Barbara Gayle, Staff ReporterAN OUT-OF-COURT agreement was reached yesterday by the parties in the dispute over the election of officers last year to the Inspectors Branch Board of the Jamaica Police Federation.
The parties said they would not disclose the terms of the settlement but The Gleaner understands that steps are to be taken by the parties to prepare comprehensive written rules to be followed for the nomination and election of officers to the branch board. The next election is scheduled to take place by March 31.
Inspector Max Marshalleck and several other inspectors had filed a motion in the Supreme Court last year seeking to set aside the election of officers to the Inspectors Branch Board.
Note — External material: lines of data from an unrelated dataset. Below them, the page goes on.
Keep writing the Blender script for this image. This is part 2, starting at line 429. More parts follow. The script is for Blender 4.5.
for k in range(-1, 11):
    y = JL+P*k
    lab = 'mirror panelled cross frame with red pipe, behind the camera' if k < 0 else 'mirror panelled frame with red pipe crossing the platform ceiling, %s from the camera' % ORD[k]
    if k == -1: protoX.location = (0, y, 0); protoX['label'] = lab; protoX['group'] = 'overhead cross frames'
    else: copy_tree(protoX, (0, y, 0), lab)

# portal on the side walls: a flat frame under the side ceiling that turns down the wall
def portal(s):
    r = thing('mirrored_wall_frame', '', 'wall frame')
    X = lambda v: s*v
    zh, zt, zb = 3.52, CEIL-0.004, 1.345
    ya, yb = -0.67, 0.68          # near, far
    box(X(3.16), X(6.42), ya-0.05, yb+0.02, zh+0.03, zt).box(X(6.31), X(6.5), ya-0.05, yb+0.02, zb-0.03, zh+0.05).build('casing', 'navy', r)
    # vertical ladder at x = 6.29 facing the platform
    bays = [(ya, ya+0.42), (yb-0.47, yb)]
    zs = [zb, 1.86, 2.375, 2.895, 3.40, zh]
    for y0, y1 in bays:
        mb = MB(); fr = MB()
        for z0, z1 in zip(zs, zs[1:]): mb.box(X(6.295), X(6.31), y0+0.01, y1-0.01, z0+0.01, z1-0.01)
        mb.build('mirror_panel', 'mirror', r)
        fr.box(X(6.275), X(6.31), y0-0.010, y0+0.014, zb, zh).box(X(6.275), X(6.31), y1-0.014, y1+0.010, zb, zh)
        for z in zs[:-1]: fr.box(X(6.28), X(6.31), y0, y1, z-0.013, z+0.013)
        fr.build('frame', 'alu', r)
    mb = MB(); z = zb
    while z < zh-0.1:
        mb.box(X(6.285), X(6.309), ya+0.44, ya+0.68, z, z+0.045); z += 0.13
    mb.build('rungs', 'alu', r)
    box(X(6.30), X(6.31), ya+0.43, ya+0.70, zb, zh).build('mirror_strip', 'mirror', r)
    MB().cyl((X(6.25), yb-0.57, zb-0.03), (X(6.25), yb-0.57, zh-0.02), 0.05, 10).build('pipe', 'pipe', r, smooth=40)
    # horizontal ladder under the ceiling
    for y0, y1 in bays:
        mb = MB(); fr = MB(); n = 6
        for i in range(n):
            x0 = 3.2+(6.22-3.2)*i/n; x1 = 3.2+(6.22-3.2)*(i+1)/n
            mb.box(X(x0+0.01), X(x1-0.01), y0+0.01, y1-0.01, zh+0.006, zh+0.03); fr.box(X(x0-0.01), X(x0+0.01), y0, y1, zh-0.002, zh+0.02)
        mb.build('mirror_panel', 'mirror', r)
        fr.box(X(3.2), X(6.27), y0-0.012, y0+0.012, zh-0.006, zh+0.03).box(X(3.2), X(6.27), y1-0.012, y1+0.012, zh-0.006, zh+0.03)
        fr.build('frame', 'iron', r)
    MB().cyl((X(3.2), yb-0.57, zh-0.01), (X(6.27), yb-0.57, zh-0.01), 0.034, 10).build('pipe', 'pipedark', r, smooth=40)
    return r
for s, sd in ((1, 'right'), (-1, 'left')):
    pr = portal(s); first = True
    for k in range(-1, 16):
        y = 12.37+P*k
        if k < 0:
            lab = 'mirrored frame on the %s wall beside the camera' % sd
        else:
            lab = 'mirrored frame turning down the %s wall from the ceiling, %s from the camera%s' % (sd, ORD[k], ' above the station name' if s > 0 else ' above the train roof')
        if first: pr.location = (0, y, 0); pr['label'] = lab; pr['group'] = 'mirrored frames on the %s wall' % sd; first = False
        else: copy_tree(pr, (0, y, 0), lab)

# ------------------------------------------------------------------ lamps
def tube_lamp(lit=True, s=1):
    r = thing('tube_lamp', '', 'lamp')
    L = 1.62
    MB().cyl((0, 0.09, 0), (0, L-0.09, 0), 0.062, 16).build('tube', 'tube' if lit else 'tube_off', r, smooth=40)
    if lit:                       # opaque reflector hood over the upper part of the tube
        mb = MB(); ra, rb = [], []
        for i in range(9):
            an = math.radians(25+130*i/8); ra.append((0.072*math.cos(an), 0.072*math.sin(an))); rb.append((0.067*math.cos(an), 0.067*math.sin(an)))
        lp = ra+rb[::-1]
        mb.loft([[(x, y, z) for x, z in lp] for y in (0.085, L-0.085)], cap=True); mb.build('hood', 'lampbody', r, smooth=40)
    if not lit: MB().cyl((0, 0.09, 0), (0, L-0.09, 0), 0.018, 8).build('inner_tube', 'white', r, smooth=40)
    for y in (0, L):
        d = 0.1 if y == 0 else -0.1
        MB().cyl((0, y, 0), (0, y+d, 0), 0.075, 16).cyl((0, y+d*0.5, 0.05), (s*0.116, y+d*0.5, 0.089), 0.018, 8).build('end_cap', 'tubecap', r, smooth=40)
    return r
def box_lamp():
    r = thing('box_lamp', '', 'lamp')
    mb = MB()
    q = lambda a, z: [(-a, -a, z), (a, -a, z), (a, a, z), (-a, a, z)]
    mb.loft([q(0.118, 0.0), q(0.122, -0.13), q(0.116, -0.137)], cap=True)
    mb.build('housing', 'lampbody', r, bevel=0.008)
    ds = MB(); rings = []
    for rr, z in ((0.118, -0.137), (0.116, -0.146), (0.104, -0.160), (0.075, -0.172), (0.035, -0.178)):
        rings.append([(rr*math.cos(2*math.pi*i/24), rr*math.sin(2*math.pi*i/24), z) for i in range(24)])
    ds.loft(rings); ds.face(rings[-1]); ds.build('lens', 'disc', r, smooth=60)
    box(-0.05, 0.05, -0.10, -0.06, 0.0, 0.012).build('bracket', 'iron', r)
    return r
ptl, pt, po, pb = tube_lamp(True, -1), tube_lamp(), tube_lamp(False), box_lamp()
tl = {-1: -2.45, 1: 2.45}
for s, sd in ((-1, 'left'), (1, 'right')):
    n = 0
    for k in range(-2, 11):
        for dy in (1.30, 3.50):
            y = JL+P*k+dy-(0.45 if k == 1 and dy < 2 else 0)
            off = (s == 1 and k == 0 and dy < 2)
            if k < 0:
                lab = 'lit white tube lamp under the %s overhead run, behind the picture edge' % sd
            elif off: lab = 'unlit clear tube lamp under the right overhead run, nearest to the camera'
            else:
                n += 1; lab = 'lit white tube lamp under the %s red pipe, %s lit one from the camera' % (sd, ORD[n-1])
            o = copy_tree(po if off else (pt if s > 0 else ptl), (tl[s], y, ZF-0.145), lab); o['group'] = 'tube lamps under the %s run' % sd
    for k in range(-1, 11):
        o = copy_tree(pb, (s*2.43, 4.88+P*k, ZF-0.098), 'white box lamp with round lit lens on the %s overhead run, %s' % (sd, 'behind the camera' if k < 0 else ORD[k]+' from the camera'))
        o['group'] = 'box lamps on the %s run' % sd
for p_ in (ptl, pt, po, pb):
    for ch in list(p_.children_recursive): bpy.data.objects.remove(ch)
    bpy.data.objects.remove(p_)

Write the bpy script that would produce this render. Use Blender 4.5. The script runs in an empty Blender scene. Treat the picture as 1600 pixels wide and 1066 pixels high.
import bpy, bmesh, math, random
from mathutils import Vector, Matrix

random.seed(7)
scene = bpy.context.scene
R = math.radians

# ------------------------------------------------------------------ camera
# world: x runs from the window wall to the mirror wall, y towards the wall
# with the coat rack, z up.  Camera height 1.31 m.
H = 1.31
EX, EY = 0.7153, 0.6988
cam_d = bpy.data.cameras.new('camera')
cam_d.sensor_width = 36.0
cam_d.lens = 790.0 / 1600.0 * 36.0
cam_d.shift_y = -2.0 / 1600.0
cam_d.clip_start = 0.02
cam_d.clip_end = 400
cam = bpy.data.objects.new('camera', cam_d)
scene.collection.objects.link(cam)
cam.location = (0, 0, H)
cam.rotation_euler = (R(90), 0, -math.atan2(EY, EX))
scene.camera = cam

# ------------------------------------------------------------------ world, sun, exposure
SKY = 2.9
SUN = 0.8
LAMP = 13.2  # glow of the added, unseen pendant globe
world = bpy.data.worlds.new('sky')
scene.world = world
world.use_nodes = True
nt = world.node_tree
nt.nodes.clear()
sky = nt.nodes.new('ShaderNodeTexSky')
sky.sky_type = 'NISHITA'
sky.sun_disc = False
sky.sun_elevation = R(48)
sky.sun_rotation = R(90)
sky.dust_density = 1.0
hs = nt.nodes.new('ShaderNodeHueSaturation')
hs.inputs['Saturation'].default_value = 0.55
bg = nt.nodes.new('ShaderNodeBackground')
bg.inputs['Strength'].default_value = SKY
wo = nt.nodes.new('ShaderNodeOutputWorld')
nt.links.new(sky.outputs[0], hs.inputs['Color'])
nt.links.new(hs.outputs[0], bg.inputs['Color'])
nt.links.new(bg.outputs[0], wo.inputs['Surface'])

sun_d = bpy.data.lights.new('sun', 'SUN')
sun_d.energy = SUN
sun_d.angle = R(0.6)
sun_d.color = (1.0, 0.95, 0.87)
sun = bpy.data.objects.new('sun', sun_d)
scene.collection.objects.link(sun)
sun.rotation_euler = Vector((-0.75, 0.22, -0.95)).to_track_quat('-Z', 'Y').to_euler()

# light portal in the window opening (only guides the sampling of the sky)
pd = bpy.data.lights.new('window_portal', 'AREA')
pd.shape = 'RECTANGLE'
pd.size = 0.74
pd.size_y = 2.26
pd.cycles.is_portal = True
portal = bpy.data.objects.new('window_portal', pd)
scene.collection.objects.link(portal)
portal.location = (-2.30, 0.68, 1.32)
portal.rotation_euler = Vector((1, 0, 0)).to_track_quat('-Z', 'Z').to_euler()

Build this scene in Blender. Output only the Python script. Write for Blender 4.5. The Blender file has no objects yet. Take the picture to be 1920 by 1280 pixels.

They contended that they were not given an opportunity to participate in the election because nomination papers were not properly circulated.
On Wednesday, the parties tried to settle the issue but when they failed, the motion was set for hearing yesterday before Chief Justice Lensley Wolfe in the Judicial Review Court.
When the parties appeared in court yesterday their lawyers announced that Marshalleck and the other claimants were withdrawing the motion based on a settlement. Court records were endorsed that the matter was withdrawn on the terms endorsed on counsel's brief.
Attorney-at-law David Batts, who represented Marshalleck, was about to inform the court of the reasons for the withdrawal but the Chief Justice said that was not necessary.
"I am happy that the matter has ended this way," Inspector Steven Moodie, secretary of the Inspectors Branch Board said yesterday.
Acting Deputy Solicitor-General Patrick Foster, who represented Inspector K. Wade who was a respondent, said his department was pleased that "the police officers were able to resolve their differences amicably without having to resort to adjudication by the court". Inspector Wade was the returning officer for the election.
Last October, Miss Justice Ingrid Mangatal gave Inspector Marshalleck and his co-claimants leave to take the issue to the Judicial Review Court. The judge said that in her view there were serious issues to be tried and ordered that there should be an expedited hearing of the matter, adding that the group was to be represented by Inspector Marshalleck. Marshalleck and his co-claimants were not successful in their application for an injunction barring the members of the branch board from taking any further part in the conduct and operations of the branch board until the issue was decided by the court.